Output exactly the lines from the first line of the records below through the line containing "rect('status_list', .1925, .119, SW, .1350, S_PAN);", both included, leaving out any pictures.

TASK MATERIAL:
━━━━━━━━

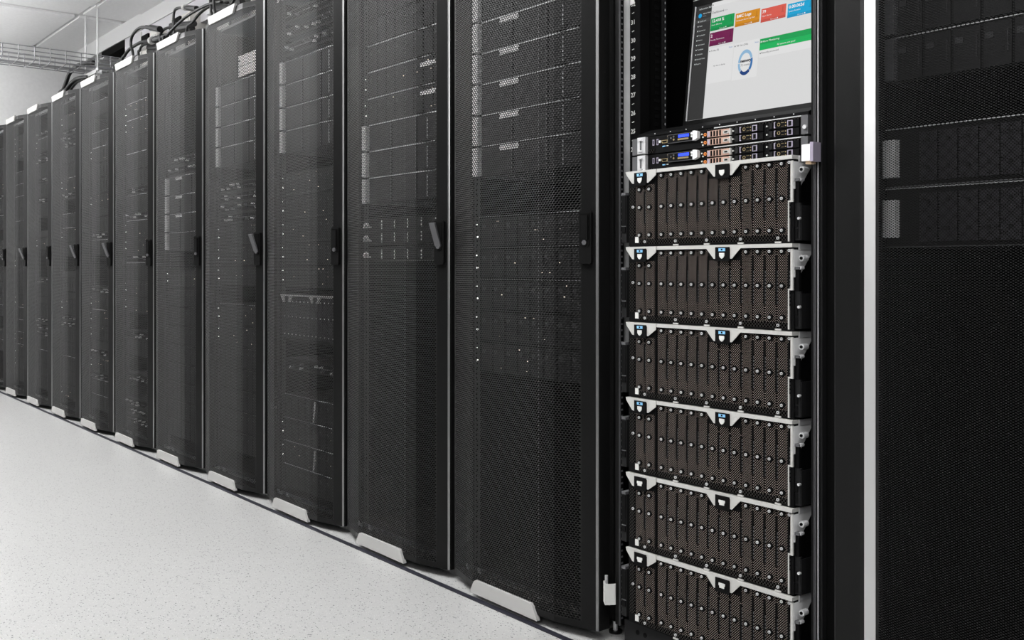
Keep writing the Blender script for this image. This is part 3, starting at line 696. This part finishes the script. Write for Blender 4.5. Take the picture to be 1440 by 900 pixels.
txt('Alarm Monitoring', .199, .1530, .0062, S_WH); rect('status_icon', .1945, .1532, .1968, .1570, S_WH, 3); txt('All systems are good', .262, .1400, .0055, S_WH, 'CENTER')
rect('status_list', .1925, .119, SW, .1350, S_PAN); txt('Recently processed', .1985, .1275, .0058, S_TXT); rect('status_icon', .1945, .1275, .1968, .1300, S_TXT, 2)

# ------------------------------------------------------------------ equipment inside the closed racks
EY = .020                                    # face plane behind the rack origin (y = 1.64)
def unit(kind_name, label, cx, z, group=None, cat='server', dy=EY):
    return thing(kind_name, label, cat, (cx, FY + dy, z), group)
def U_body(root, h, wd=.444, mat=DRK, name='chassis', dep=.5):
    link(name, boxm(wd, dep, h - .0012, mat, name), root, (0, .004, .0004))
def storage(cx, z, lab, h=2 * U, tag=True, cols=2, bright=True, group=None):
    r = unit('drive_shelf', lab, cx, z, group); U_body(r, h)
    link('latch_ear', cached(('sear', h), lambda: MB().box((-.012, 0, .004), (.012, .02, h - .004), WHITE if bright else WHT).box((-.016, .002, h * .35), (-.012, .01, h * .65), GRAPH).mesh('latch_ear')), r, (-.226, -.010, 0), label='pale left latch')
    link('top_edge', boxm(.43, .004, .0022, SILV, 'top_edge'), r, (.005, .0005, h - .0028), label='bright top edge')
    if tag: link('name_tag', cached('ntag', lambda: MB().box((-.040, 0, -.0065), (.040, .002, .0065), WHITE).mesh('name_tag')), r, (-.088, -.001, h - .012), label='white name tag')
    cm = cached(('scar', h), lambda: MB().box((-.066, 0, .003), (.066, .004, h - .005), DRK2).box((.062, -.001, .006), (.0635, 0, h - .008), GRAPH).mesh('drive_carrier'))
    for q in range(3): link('drive_carrier', cm, r, (-.14 + q * .14, .0, 0))
    g = cached(('sgr', h), lambda: MB().box((.130, -.002, .012), (.205, 0, h - .02), DRK2).box((.127, -.003, .008), (.129, 0, h - .014), SILV).mesh('grille'))
    link('grille', g, r)
    return r
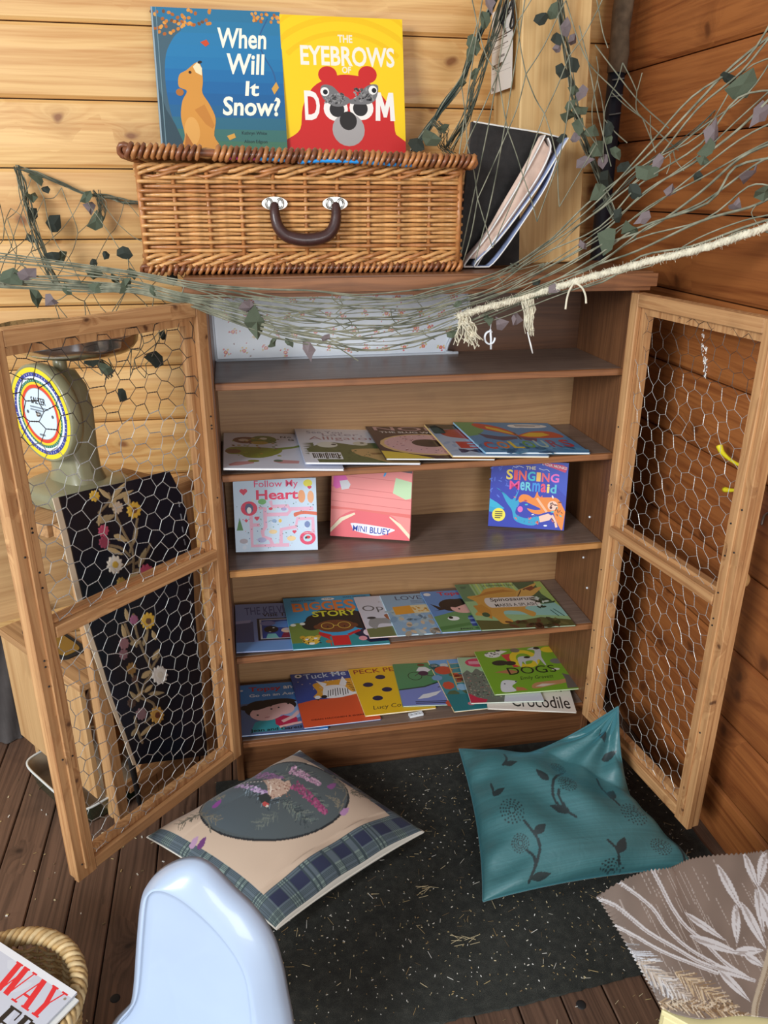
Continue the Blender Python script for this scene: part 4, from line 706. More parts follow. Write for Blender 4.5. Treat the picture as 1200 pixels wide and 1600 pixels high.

━━━━━━━━

COMPLETE ANSWER:
Keep writing the Blender script for this image. This is part 3, starting at line 696. This part finishes the script. Write for Blender 4.5. Take the picture to be 1440 by 900 pixels.
txt('Alarm Monitoring', .199, .1530, .0062, S_WH); rect('status_icon', .1945, .1532, .1968, .1570, S_WH, 3); txt('All systems are good', .262, .1400, .0055, S_WH, 'CENTER')
rect('status_list', .1925, .119, SW, .1350, S_PAN); txt('Recently processed', .1985, .1275, .0058, S_TXT); rect('status_icon', .1945, .1275, .1968, .1300, S_TXT, 2)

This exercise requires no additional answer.